The deal, penned last Thursday (31 October), involved Bally’s management purchasing the assets for a note, and will see certain intellectual property placed in a trust and licensed to the buyer for a five-year term, subject to extension.
Bally’s will also provide the new company with “certain transition services”, although the operator did not outline specifically what services.
It comes as Bally’s continues towards its own $4.6bn merger with hedge fund Standard General, after it accepted an offer from the business earlier this year.
It is unclear whether Standard General mandated that Bally’s sell the assets as part of that deal.
The company said in an SEC filing: “Bally’s will have no role in the management, operations, or governance of the carved-out business.
“The transaction is intended to allow Bally’s to focus its capital and resource allocation on North American and European business, and this carved out business will benefit from focused management attention and aligned ownership.”

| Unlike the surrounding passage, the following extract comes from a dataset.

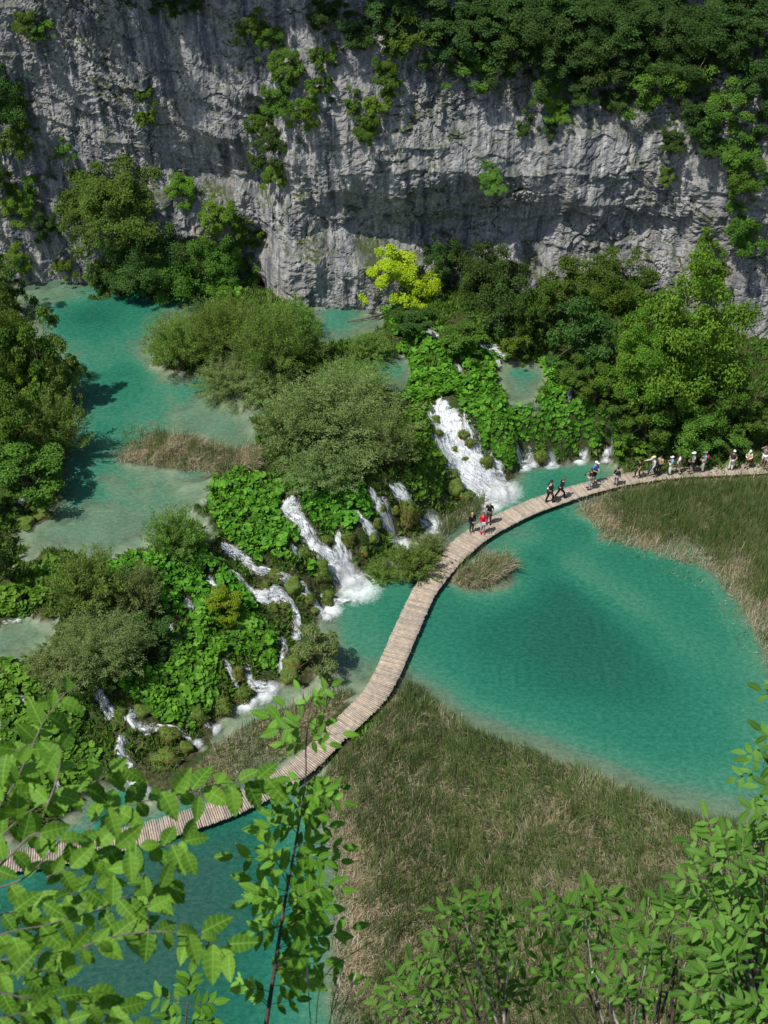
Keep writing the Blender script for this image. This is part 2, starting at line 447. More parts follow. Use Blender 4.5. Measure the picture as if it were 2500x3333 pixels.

Bally’s asset sale won’t impact EBITDA
The financial impact of the transaction is not expected to materially affect Bally’s adjusted EBITDA or free cash flow, the business said.
Following the deal, Bally’s financial statements will only reflect its licensing and royalty revenues from the buyer, which are expected to be lower than the revenue currently earned from the business unit.
However, the company argued the profitability margins associated with licensing revenue are expected to be higher than is typically standard in the gaming industry for IP licence business models.
An expected modest decline in adjusted EBITDA and free cash flow resulting from the deal will be mitigated via cost cutting, including a simplification of the company’s organisational structure, Bally’s said.
While Asian interactive was a relatively small part of the Bally’s business, it had recently experienced issues, as highlighted by CEO Robeson Reeves in the operator’s Q2 report, released 31 July.
He said: “Outside the UK, our business in Asia was challenged in the quarter as we continue to work through several logistical and operational hurdles which directly impacted players.
“We believe the Asian Interactive market remains an attractive opportunity and we will continue to work to manage and grow our position in this important region.”
Bally’s will report its Q3 results on Wednesday 6 November.